What the exercise asks
Copy out the data below verbatim.

Given information
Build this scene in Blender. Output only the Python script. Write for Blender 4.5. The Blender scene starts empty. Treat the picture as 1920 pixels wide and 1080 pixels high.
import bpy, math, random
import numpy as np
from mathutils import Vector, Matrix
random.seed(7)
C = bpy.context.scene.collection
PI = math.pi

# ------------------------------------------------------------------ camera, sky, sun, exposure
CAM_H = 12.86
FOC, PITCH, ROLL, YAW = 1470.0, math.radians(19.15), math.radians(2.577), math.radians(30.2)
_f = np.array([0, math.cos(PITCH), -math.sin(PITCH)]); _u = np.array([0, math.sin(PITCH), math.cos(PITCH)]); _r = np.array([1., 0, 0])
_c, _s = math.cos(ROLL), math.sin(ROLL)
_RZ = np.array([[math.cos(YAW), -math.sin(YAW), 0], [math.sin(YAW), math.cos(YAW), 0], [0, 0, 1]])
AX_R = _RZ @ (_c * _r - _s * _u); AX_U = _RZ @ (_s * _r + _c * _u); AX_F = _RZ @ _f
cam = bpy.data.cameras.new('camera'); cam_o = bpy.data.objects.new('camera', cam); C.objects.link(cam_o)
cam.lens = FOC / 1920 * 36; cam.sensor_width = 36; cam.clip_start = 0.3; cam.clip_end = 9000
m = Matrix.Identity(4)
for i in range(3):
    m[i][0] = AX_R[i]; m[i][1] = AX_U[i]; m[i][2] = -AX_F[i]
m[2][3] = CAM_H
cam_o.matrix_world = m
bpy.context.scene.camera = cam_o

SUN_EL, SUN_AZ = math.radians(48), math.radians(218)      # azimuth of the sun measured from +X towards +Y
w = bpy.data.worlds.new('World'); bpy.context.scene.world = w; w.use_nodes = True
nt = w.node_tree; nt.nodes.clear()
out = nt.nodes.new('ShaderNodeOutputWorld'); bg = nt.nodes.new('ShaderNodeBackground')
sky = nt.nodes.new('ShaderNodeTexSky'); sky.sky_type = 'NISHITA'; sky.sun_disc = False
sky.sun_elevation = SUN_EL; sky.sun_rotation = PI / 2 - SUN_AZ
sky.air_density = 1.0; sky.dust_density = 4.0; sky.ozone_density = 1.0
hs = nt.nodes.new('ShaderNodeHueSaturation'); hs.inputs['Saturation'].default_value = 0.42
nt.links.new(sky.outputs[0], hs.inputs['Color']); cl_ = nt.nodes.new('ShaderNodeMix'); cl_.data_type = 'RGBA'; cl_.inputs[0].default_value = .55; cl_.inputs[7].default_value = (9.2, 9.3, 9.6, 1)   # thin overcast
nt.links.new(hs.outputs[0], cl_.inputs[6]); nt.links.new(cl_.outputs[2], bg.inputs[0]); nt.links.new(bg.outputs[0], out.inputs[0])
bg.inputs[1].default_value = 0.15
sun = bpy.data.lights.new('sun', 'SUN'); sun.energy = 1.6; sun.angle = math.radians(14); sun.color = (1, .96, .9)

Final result
Build this scene in Blender. Output only the Python script. Write for Blender 4.5. The Blender scene starts empty. Treat the picture as 1920 pixels wide and 1080 pixels high.
import bpy, math, random
import numpy as np
from mathutils import Vector, Matrix
random.seed(7)
C = bpy.context.scene.collection
PI = math.pi

# ------------------------------------------------------------------ camera, sky, sun, exposure
CAM_H = 12.86
FOC, PITCH, ROLL, YAW = 1470.0, math.radians(19.15), math.radians(2.577), math.radians(30.2)
_f = np.array([0, math.cos(PITCH), -math.sin(PITCH)]); _u = np.array([0, math.sin(PITCH), math.cos(PITCH)]); _r = np.array([1., 0, 0])
_c, _s = math.cos(ROLL), math.sin(ROLL)
_RZ = np.array([[math.cos(YAW), -math.sin(YAW), 0], [math.sin(YAW), math.cos(YAW), 0], [0, 0, 1]])
AX_R = _RZ @ (_c * _r - _s * _u); AX_U = _RZ @ (_s * _r + _c * _u); AX_F = _RZ @ _f
cam = bpy.data.cameras.new('camera'); cam_o = bpy.data.objects.new('camera', cam); C.objects.link(cam_o)
cam.lens = FOC / 1920 * 36; cam.sensor_width = 36; cam.clip_start = 0.3; cam.clip_end = 9000
m = Matrix.Identity(4)
for i in range(3):
    m[i][0] = AX_R[i]; m[i][1] = AX_U[i]; m[i][2] = -AX_F[i]
m[2][3] = CAM_H
cam_o.matrix_world = m
bpy.context.scene.camera = cam_o

SUN_EL, SUN_AZ = math.radians(48), math.radians(218)      # azimuth of the sun measured from +X towards +Y
w = bpy.data.worlds.new('World'); bpy.context.scene.world = w; w.use_nodes = True
nt = w.node_tree; nt.nodes.clear()
out = nt.nodes.new('ShaderNodeOutputWorld'); bg = nt.nodes.new('ShaderNodeBackground')
sky = nt.nodes.new('ShaderNodeTexSky'); sky.sky_type = 'NISHITA'; sky.sun_disc = False
sky.sun_elevation = SUN_EL; sky.sun_rotation = PI / 2 - SUN_AZ
sky.air_density = 1.0; sky.dust_density = 4.0; sky.ozone_density = 1.0
hs = nt.nodes.new('ShaderNodeHueSaturation'); hs.inputs['Saturation'].default_value = 0.42
nt.links.new(sky.outputs[0], hs.inputs['Color']); cl_ = nt.nodes.new('ShaderNodeMix'); cl_.data_type = 'RGBA'; cl_.inputs[0].default_value = .55; cl_.inputs[7].default_value = (9.2, 9.3, 9.6, 1)   # thin overcast
nt.links.new(hs.outputs[0], cl_.inputs[6]); nt.links.new(cl_.outputs[2], bg.inputs[0]); nt.links.new(bg.outputs[0], out.inputs[0])
bg.inputs[1].default_value = 0.15
sun = bpy.data.lights.new('sun', 'SUN'); sun.energy = 1.6; sun.angle = math.radians(14); sun.color = (1, .96, .9)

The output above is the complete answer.